By Mwikali Lati
In Summary
- Shenu Hooda’s unique creations are made in Pakistan and have ready market in Kenya and Tanzania.
Fashion designer Shenu Hooda does not shy away
from eye-catching, brazen colours. She weaves silver and gold threads
into intricate embroidery, it has become her style. In the end, her
clothes demand a closer look to appreciate the beautiful art that she
creates.
“I mostly design formal, semi-formal and bridal
clothing. This season’s collection reflects Asian-African works. I used
western cuts in Asian (Pakistani) work, which is getting a lot of
positive response among Kenyans,” she says.
Hooda sketches patterns of her embroidery then a
Pakistan-based workshop brings them into life — with patience and
precision — mainly using traditional embroidery techniques. She travels
to the workshop, which is owned by her mother, once a month. The
outfits are mainly hand-made.
How long does it take to finish a Shenu Hooda
outfit? “It depends on the piece, if it’s heavy embroidery work it takes
four to five days. However, contemporary pieces can take two to three
days to finish,” she says.
When Hooda was growing up in Pakistan capital
Karachi, the city’s fashion trends and socio-culture influences inspired
her to start designing her own clothes as well as for her sisters,
cousins and later friends.
Hooda’s childhood hobby eventually turned into a
successful venture that grew into a family concern — two of her sisters
sell clothes in Canada and UK.
Traditional colours
When the mother of two got married and moved to
Kenya, her love for fashion took a break as she concentrated on raising
her children.
During a family financial crisis eight years ago,
Hooda decided to start selling clothes which her mother made in
Pakistan. Soon she was designing and making her own exclusive clothes.

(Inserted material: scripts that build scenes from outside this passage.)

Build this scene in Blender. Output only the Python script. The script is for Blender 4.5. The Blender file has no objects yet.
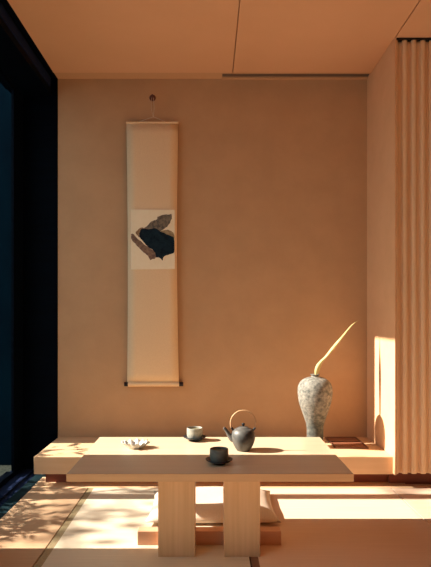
import bpy, bmesh, math, random
from mathutils import Vector, Matrix
random.seed(7)
C = bpy.context.scene.collection
S = bpy.context.scene

# ------------------------------------------------------------------ camera
EYE = 1.017
cam_d = bpy.data.cameras.new('camera')
cam = bpy.data.objects.new('camera', cam_d); C.objects.link(cam)
cam.location = (0, 0, EYE); cam.rotation_euler = (math.pi/2, 0, 0)
cam_d.sensor_fit = 'VERTICAL'; cam_d.sensor_height = 24; cam_d.sensor_width = 24
cam_d.lens = 24*570/567
cam_d.shift_x = 6.5/567; cam_d.shift_y = 32.5/567
cam_d.clip_start = 0.05
S.camera = cam

# ------------------------------------------------------------------ sky, sun, exposure
W = bpy.data.worlds.new('sky'); S.world = W; W.use_nodes = True
W.node_tree.nodes['Background'].inputs[0].default_value = (0.75, 0.90, 1.0, 1)
W.node_tree.nodes['Background'].inputs[1].default_value = 1.35
SUN_DROP = 0.674
sd = bpy.data.lights.new('sun', 'SUN'); sd.energy = 12.5; sd.angle = 0.010; sd.color = (1.0, 0.845, 0.73)
sun = bpy.data.objects.new('sun', sd); C.objects.link(sun)
sun.location = (-6, 3, 5); sun.rotation_euler = (0, -math.atan(1/SUN_DROP), 0)
S.view_settings.view_transform = 'Standard'; S.view_settings.look = 'None'
S.view_settings.exposure = 0.4; S.view_settings.gamma = 1.0; S.view_settings.use_curve_mapping = False
S.cycles.max_bounces = 16; S.cycles.diffuse_bounces = 10; S.cycles.glossy_bounces = 4
S.cycles.transparent_max_bounces = 12; S.cycles.sample_clamp_indirect = 6.0

# ------------------------------------------------------------------ materials
def mat(name, col, rough=0.6, col2=None, scale=(8, 8, 8), detail=4.0, lo=0.35, hi=0.65, bump=0.0, bscale=None, spec=0.3, metal=0.0):
    m = bpy.data.materials.new(name); m.use_nodes = True
    nt = m.node_tree; b = nt.nodes['Principled BSDF']
    b.inputs['Roughness'].default_value = rough; b.inputs['Metallic'].default_value = metal
    b.inputs['Specular IOR Level'].default_value = spec
    b.inputs['Base Color'].default_value = (*col, 1)
    tc = nt.nodes.new('ShaderNodeTexCoord')
    def noise(sc, det):
        mp = nt.nodes.new('ShaderNodeMapping'); mp.inputs['Scale'].default_value = sc
        nt.links.new(tc.outputs['Object'], mp.inputs['Vector'])
        n = nt.nodes.new('ShaderNodeTexNoise'); n.inputs['Scale'].default_value = 1.0; n.inputs['Detail'].default_value = det
        n.inputs['Roughness'].default_value = 0.6
        nt.links.new(mp.outputs['Vector'], n.inputs['Vector']); return n
    if col2:
        n = noise(scale, detail)
        r = nt.nodes.new('ShaderNodeValToRGB')
        r.color_ramp.elements[0].position = lo; r.color_ramp.elements[1].position = hi
        r.color_ramp.elements[0].color = (*col, 1); r.color_ramp.elements[1].color = (*col2, 1)
        nt.links.new(n.outputs['Fac'], r.inputs['Fac']); nt.links.new(r.outputs['Color'], b.inputs['Base Color'])
    if bump:
        n2 = noise(bscale or scale, 3.0)
        bp = nt.nodes.new('ShaderNodeBump'); bp.inputs['Strength'].default_value = bump; bp.inputs['Distance'].default_value = 0.004
        nt.links.new(n2.outputs['Fac'], bp.inputs['Height']); nt.links.new(bp.outputs['Normal'], b.inputs['Normal'])
    return m
M = {}
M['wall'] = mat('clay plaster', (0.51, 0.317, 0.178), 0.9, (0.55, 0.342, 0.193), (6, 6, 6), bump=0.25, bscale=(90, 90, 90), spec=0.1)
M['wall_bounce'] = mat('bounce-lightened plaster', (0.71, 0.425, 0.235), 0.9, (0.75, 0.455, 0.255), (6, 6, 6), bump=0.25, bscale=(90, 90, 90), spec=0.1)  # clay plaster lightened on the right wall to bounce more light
M['wall_dim'] = mat('light-cutting brown wall', (0.26, 0.14, 0.075), 0.7, (0.31, 0.17, 0.09), (40, 40, 2), spec=0.2)  # invented dark finish for the unseen walls, keeps bounced light down
M['ceiling'] = mat('ceiling board', (0.68, 0.40, 0.24), 0.85, (0.71, 0.42, 0.255), (2, 2, 2), spec=0.1)
M['ceil_edge'] = mat('ceiling edge board', (0.60, 0.36, 0.21), 0.85, spec=0.1)
M['dark_gap'] = mat('dark gap', (0.02, 0.012, 0.010), 0.9, spec=0.1)
M['black'] = mat('black lacquered frame', (0.0008, 0.0016, 0.004), 0.6, (0.001, 0.003, 0.007), (3, 3, 30), spec=0.03)
M['navy'] = mat('navy metal', (0.010, 0.018, 0.050), 0.8, spec=0.04)
M['teal_sill'] = mat('dark teal sill', (0.003, 0.015, 0.021), 0.6, (0.005, 0.020, 0.026), (4, 14, 4), spec=0.15)
M['garden_wall'] = mat('dark teal render', (0.0007, 0.011, 0.019), 0.9, (0.0003, 0.004, 0.009), (2, 2, 0.8), spec=0.05)
M['gravel'] = mat('dark gravel', (0.016, 0.020, 0.016), 0.95, (0.045, 0.05, 0.04), (60, 60, 60), bump=0.4, spec=0.05)
M['hinoki'] = mat('orange cypress wood', (0.70, 0.455, 0.26), 0.5, (0.76, 0.515, 0.305), (1.2, 26, 26), lo=0.3, hi=0.7, spec=0.25)
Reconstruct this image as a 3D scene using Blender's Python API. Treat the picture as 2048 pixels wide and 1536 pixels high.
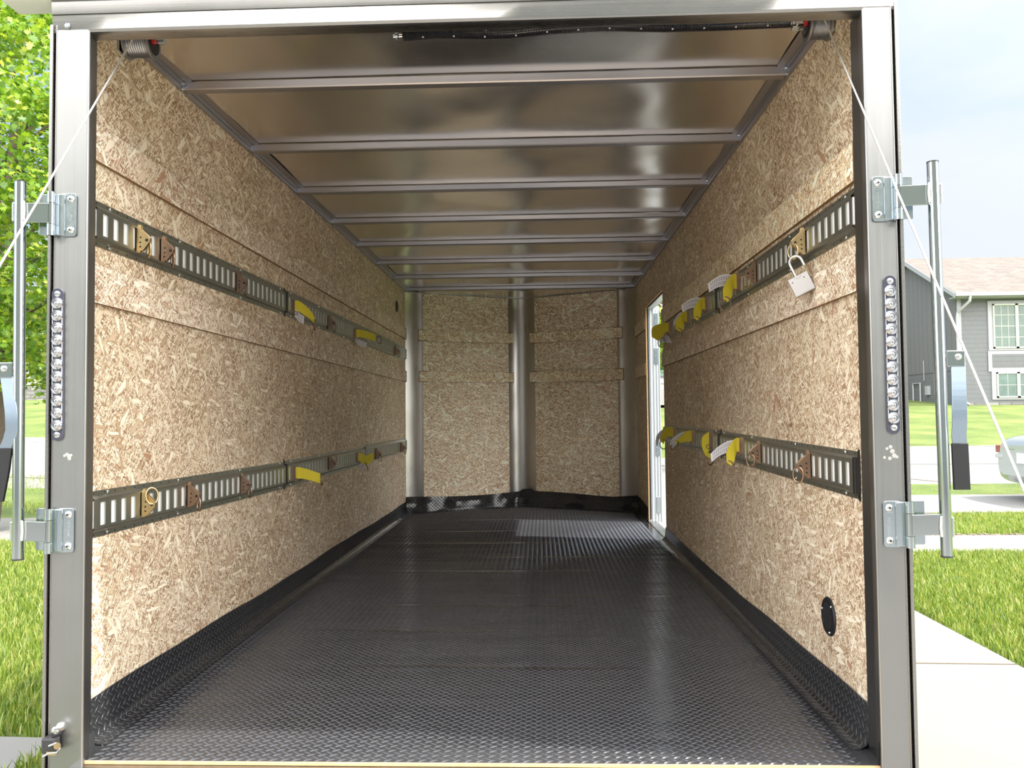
import bpy, math, random
import numpy as np
from mathutils import Vector, Matrix
random.seed(7); RNG=np.random.default_rng(7)
C=bpy.context.scene.collection
SC=bpy.context.scene
for o in list(bpy.data.objects): bpy.data.objects.remove(o)

# ---------------------------------------------------------------- camera
CAM=Vector((0.18159,-1.97072,0.88))
cr=Vector((0.99921287,0.03842758,-0.0098465)); cu=Vector((0.01127144,-0.03704242,0.99925013)); cf=Vector((-0.03803403,0.99857457,0.0374464))
cd=bpy.data.cameras.new('camera'); co=bpy.data.objects.new('camera',cd); C.objects.link(co)
M=Matrix.Identity(4)
for i in range(3): M[i][0]=cr[i]; M[i][1]=cu[i]; M[i][2]=-cf[i]; M[i][3]=CAM[i]
co.matrix_world=M
cd.sensor_fit='HORIZONTAL'; cd.sensor_width=36; cd.lens=36*1609.195/2048; cd.clip_start=0.02; cd.clip_end=500
SC.camera=co

# ---------------------------------------------------------------- look, sun, sky
SC.view_settings.view_transform='Standard'; SC.view_settings.look='None'; SC.view_settings.gamma=1
SC.view_settings.use_curve_mapping=False
SC.view_settings.exposure=0.72
SUN=Vector((1,-0.185,1.55)).normalized()
sl=bpy.data.lights.new('sun','SUN'); sl.energy=3.9; sl.angle=math.radians(1.3); sl.color=(1,0.955,0.87)
so=bpy.data.objects.new('sun',sl); C.objects.link(so); so.location=(6,-3,8)
so.rotation_euler=SUN.to_track_quat('Z','Y').to_euler()
SKY_GAIN=1.0

def nodes(nt):
    nt.nodes.clear()
    class N:
        def __init__(s): s.nt=nt
        def n(s,t,**kw):
            nd=nt.nodes.new('ShaderNode'+t)
            for k,v in kw.items():
                if k=='ins':
                    for a,b in v.items():
                        sock=nd.inputs[a]
                        if isinstance(b,bpy.types.NodeSocket): nt.links.new(b,sock)
                        else: sock.default_value=b
                else: setattr(nd,k,v)
            return nd
        def m(s,op,a,b=None,c=None,clamp=False):
            nd=nt.nodes.new('ShaderNodeMath'); nd.operation=op; nd.use_clamp=clamp
            for i,v in enumerate((a,b,c)):
                if v is None: continue
                if isinstance(v,bpy.types.NodeSocket): nt.links.new(v,nd.inputs[i])
                else: nd.inputs[i].default_value=v
            return nd.outputs[0]
        def mix(s,f,a,b,mode='MIX'):
            nd=nt.nodes.new('ShaderNodeMix'); nd.data_type='RGBA'; nd.blend_type=mode
            for i,v in ((0,f),(6,a),(7,b)):
                if isinstance(v,bpy.types.NodeSocket): nt.links.new(v,nd.inputs[i])
                else: nd.inputs[i].default_value=(*v,1) if isinstance(v,tuple) and len(v)==3 else v
            return nd.outputs[2]
        def ramp(s,f,stops,interp='LINEAR'):
            nd=nt.nodes.new('ShaderNodeValToRGB'); nd.color_ramp.interpolation=interp
            e=nd.color_ramp.elements
            while len(e)<len(stops): e.new(0.5)
            for el,(p,c) in zip(e,stops): el.position=p; el.color=(*c,1)
            nt.links.new(f,nd.inputs[0]); return nd.outputs[0]
        def l(s,a,b): nt.links.new(a,b)
    return N()

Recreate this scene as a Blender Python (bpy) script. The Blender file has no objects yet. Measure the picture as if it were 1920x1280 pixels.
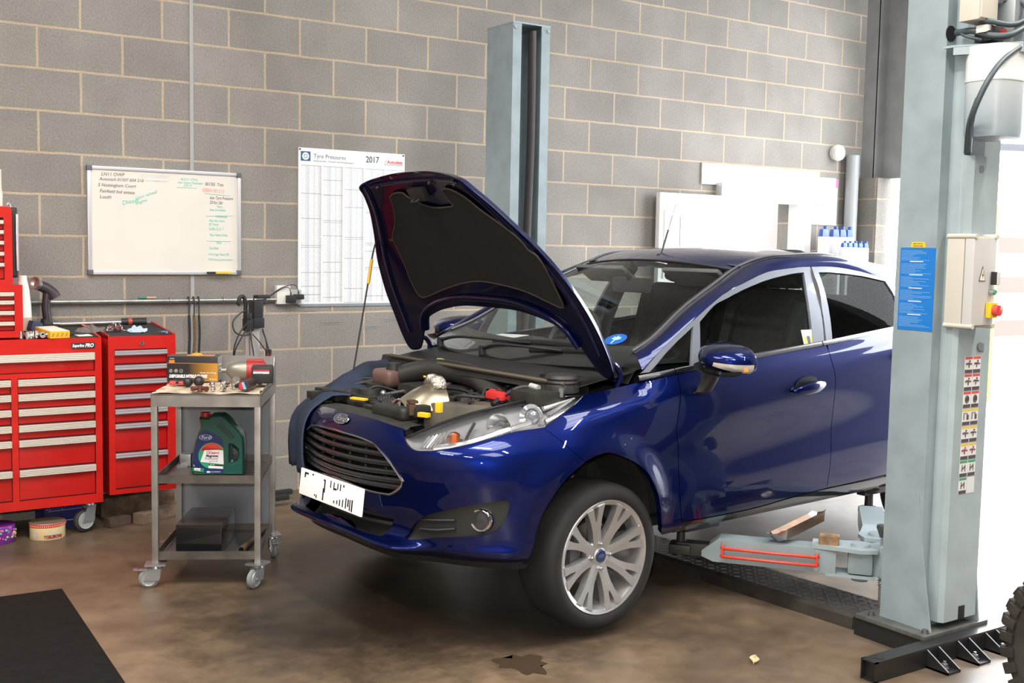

“I like bright, ethnic, traditional colours from
South Asia. I’m always inspire by South Asian fashion and having lived
in Kenya I have learnt to blend them with African fabrics such as Maasai
beads,” she says. Her creations begin with sketches of new ideas and
draping of fabrics on mannequins to construct new pieces.
“Cutting, stitching, mixing, making combinations
and contrasting is a complex and messy part of designing and making
clothes. But I love the final product and that gives me energy and
motivation to continue,” she says. Today she boosts of being a fashion
designer and wardrobe stylist.
Often, Hooda’s clients give her orders and allow
her the creative freedom to come up with clothes for them. She deals in
both made-to-measure and ready-to-wear clothes.
A client’s order is delivered in about six weeks,
she says. On the ready-to-wear front, Hooda stocks up 100 to 200 outfits
every two months.
“It is usually new designs, sometimes I make
different clothe sizes out of one design because designing an outfit it
takes a lot of time,” she says.
Since coming on the Kenyan fashion scene, Hooda
has earned recognition as a professional designer with something
different to offer. She has presented her creations at fashion events in
Kenya and Tanzania, most notably at the Swahili Fashion Week.